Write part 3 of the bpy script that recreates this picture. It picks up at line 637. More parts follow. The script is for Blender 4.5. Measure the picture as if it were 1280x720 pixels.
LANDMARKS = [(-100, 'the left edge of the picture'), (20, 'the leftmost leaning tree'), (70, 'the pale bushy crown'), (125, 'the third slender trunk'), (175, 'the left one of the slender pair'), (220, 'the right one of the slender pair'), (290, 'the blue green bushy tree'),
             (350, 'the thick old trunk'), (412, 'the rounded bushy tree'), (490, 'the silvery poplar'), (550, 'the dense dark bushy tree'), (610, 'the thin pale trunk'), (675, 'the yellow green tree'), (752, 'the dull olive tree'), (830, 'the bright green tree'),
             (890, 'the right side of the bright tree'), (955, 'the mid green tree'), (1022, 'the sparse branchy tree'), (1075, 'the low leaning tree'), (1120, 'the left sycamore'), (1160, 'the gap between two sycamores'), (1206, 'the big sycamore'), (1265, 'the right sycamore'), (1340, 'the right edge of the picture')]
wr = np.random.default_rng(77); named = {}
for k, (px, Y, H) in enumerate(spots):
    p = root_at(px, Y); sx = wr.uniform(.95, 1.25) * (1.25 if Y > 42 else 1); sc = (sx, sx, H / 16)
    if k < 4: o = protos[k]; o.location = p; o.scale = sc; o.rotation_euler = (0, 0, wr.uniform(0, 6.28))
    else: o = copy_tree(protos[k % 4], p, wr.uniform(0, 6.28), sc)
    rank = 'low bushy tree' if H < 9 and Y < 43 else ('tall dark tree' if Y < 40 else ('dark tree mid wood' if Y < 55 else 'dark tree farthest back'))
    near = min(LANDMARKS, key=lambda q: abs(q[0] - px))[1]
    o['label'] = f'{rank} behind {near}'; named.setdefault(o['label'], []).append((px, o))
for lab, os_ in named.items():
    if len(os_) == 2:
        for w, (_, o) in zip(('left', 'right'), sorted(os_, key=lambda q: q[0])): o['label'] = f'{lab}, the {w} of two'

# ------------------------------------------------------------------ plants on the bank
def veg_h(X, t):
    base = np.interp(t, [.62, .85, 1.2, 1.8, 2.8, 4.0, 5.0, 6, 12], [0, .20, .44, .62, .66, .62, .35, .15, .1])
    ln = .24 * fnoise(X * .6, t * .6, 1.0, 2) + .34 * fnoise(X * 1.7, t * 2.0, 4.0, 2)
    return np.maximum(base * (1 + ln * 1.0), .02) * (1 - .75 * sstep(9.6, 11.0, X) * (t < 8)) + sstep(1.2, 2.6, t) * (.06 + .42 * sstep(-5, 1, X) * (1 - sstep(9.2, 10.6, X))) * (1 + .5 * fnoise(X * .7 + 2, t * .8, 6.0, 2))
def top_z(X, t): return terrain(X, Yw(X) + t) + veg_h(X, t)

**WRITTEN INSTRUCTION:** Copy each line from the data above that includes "picture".

**EXERCISE ANSWER:**
Write part 3 of the bpy script that recreates this picture. It picks up at line 637. More parts follow. The script is for Blender 4.5. Measure the picture as if it were 1280x720 pixels.
LANDMARKS = [(-100, 'the left edge of the picture'), (20, 'the leftmost leaning tree'), (70, 'the pale bushy crown'), (125, 'the third slender trunk'), (175, 'the left one of the slender pair'), (220, 'the right one of the slender pair'), (290, 'the blue green bushy tree'),
             (890, 'the right side of the bright tree'), (955, 'the mid green tree'), (1022, 'the sparse branchy tree'), (1075, 'the low leaning tree'), (1120, 'the left sycamore'), (1160, 'the gap between two sycamores'), (1206, 'the big sycamore'), (1265, 'the right sycamore'), (1340, 'the right edge of the picture')]